As a genre of writing fiction, realism has a surprisingly short history, going back only to the 19th Century. In every instance, realism is a reaction to any given era’s tendency toward fantasy, whether that fantasy is grounded sentimentalism or wilder speculative fiction. Consequently, realism is among the most changeable of genres, where one era’s hard-bitten pragmatism becomes the next era’s sentimental hogwash. Although McCarthy’s work is filled with real terrors, he punctuates his realism with moments of surreal, dream-like violence. His statements on dreams here serve as a sort of manifesto for his writing method and view of the world.
Nothing grows in the world of The Road, and the only food that can be had comes from the same manufacturing process that is suggested to have been at least partially responsible for the world’s end. With ingenious foraging, the man finds old cans and jars of preserved food, judging its fitness to be eaten through close inspection. The man’s technocratic knowledge of what food spoilage looks like within a bulging, suspect can, added to his social knowledge of where food might be hidden inside of a bunker or within the hold of a sailboat, is a far cry from the sort of knowledge an earlier generation may have considered essential to survival. Subsistence farming and well-digging are not possible in the world of The Road, and so the rotted skeletal shape of the social world is required to continue eking out a subsistence from scant remains of its former bounty.
In this context, the discovery of a single can of Coca-Cola, while an empty source of calories, is seen as a greater boon than finding a basement full of questionable jarred vegetables. In a world without life or light, it receives the ultimate compliment from the boy upon tasting it: “It’s really good” (23). This raises the question of whether the land really is barren, or whether it could be tilled and made to create life again; it is possible, after all, that the thoroughly modern man depicted in this story simply wouldn’t know how to grow food if he tried. Coca-Cola, then, represents the complicated and rich social world that’s disappeared, leaving the survivors to simply mimic the shape of the world within which they were designed to thrive.

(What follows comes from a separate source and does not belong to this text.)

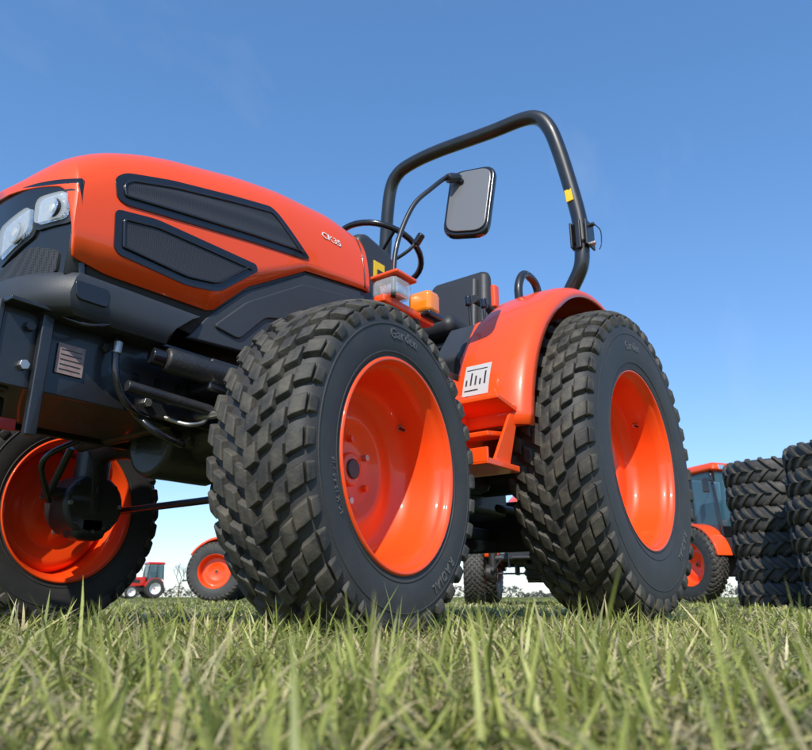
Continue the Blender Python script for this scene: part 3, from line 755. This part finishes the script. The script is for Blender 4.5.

Throughout the book, the man and the boy are said to carry “the fire.” The exact nature of this fire is a question left open to interpretation. Fire is a common signifier of human civilization and its power of invention. Fire itself is literally such an invention, and its actual presence is often referenced in the text. The man and the boy travel from fire to fire seeking warmth and redemption, and in each case that fire is created and stoked by the man wherever they happen to be. Fire represents his mastery of the terrain and the responsibility the msn takes on in caring for the boy. By contrast, McCarthy emphasizes the boy’s inability to maintain fire. When the boy loses the pocket lighter, and later when he leaves open the valve to the kerosene tank, he marks himself as unable to carry on the sort of survival techniques his father has mastered and subject to the man’s fragile protective power. This becomes an important matter as the man begins to die. If the boy cannot maintain literal fire, the man has failed them both.
The fire, then, is deeply tied to interpersonal and familial bonds. It is not clear, however, that maintenance of those bonds can be extrapolated to the husbandry of civilization itself. Children are not only rare in this world, they are likely to be used as a food source, which is the most terrible and self-defeating sign of civilizational collapse imaginable. Yet the world which prevailed just an hour before the collapse described in The Road, a world presumably much like the year 2007—the year in which McCarthy wrote his novel) was run by an oligarchy of demographically old people. McCarthy belongs to a generation that saw unusual economic redistribution into the public sphere—in which food and housing were cheap and wages were comparatively high—and lived to see that public sphere recede. That gerontocracy now employs its own children for far less money than it already extracted from the economy in a world of rising competition. Such a world made it possible for McCarthy to extrapolate on the unimaginable image of fathers eating their children.